Les ministères travaillent déjà à leur rédaction, et Inf’OGM a d’ores et déjà appris que le décret relatif au Haut conseil des biotechnologies paraîtra avant les vacances, dès que la loi sera promulguée... Le Haut conseil devra être consulté pour les autres ("sans OGM" et « règle de coexistence » notamment).
Alors que la promulgation de la nouvelle loi sur les OGM mettra fin au processus de transposition de la directive communautaire sur les OGM, le recours de la Commission contre la France, pour manquement à la transposition de cette directive, poursuit son chemin. Rappels des faits : début 2007, la Commission a demandé à la Cour de justice des communautés européennes (CJCE) de sanctionner financièrement la France pour la non transposition pendant plus de cinq ans de la directive sur les OGM, non transposition constatée par deux fois par la CJCE (mais qui ne prévoyait pas de sanctions financières). Cette fois, la Commission souhaitait condamner la France à verser une somme forfaitaire de 38 millions d’euro (46 000 euro par jour de retard à compter du jour où l’arrêt de 2004 a été rendu jusqu’à sa pleine exécution, ou bien jusqu’à la décision dans l’affaire en cours), et d’une astreinte journalière de 366 744 euro par jour de retard dans l’exécution de la décision qui sera prise par la CJCE. Depuis 2005, la Commission a en effet décidé de durcir sa politique à l’égard des Etats réfractaires dans la transposition des directives et elle souhaite sanctionner les retards prolongés. L’audience a eu lieu le 12 mars 2008 et le 5 juin, l’avocat général a rendu ses conclusions [12]. L’avocat général reconnaît les manquements de la France (sur la clause de sauvegarde notamment), mais de manière assez surprenante, il ne propose pas à la Cour de condamner la France à une somme forfaitaire, car pour lui il n’y a pas de « circonstances aggravantes » et car la non-transposition n’a pas « affecté des intérêts publics ou privés de manière inacceptable ». Il propose donc à la Cour de ne condamner la France qu’à une astreinte de 235 764 euro par jour de retard qui courra à compter du jour du prononcé de la décision dans l’affaire en cours. In fine, si la CJCE suit les conclusions de l’avocat général, la condamnation à la seule astreinte risque d’exonérer la France de toute sanction financière, puisque la prochaine promulgation de la loi mettra fin à la non-transposition française. Ce sera une bonne nouvelle pour le contribuable, mais une mauvaise nouvelle pour tous ceux qui prônent une application rigoureuse et diligente de la législation environnementale ! La date du délibéré de la CJCE n’est pas encore fixée. Affaire à suivre...

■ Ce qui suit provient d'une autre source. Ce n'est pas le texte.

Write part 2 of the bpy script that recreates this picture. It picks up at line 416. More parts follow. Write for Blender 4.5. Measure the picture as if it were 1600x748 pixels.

Le 5 juin 2008, à Chartres, le tribunal correctionnel a décidé de ne pas suivre les conclusions du Procureur et a donc relaxé 58 Faucheurs volontaires. Ces derniers avaient fauché une parcelle de maïs transgénique le 18 août 2007 à Poinville (Eure-et-Loir). Le procureur de la République avait requis des peines de 3 mois d’emprisonnement avec sursis et 500 euro d’amende, pour tous les prévenus et il avait ajouté une amende de 300 euro pour 23 Faucheurs qui avaient refusé un prélèvement ADN. Le tribunal a relaxé les prévenus de tous les chefs d’inculpation. Le président du tribunal, Denis Roucou, a qualifié la décision de « largement motivée ». Le parquet n’a pas encore fait savoir s’il ferait appel du jugement.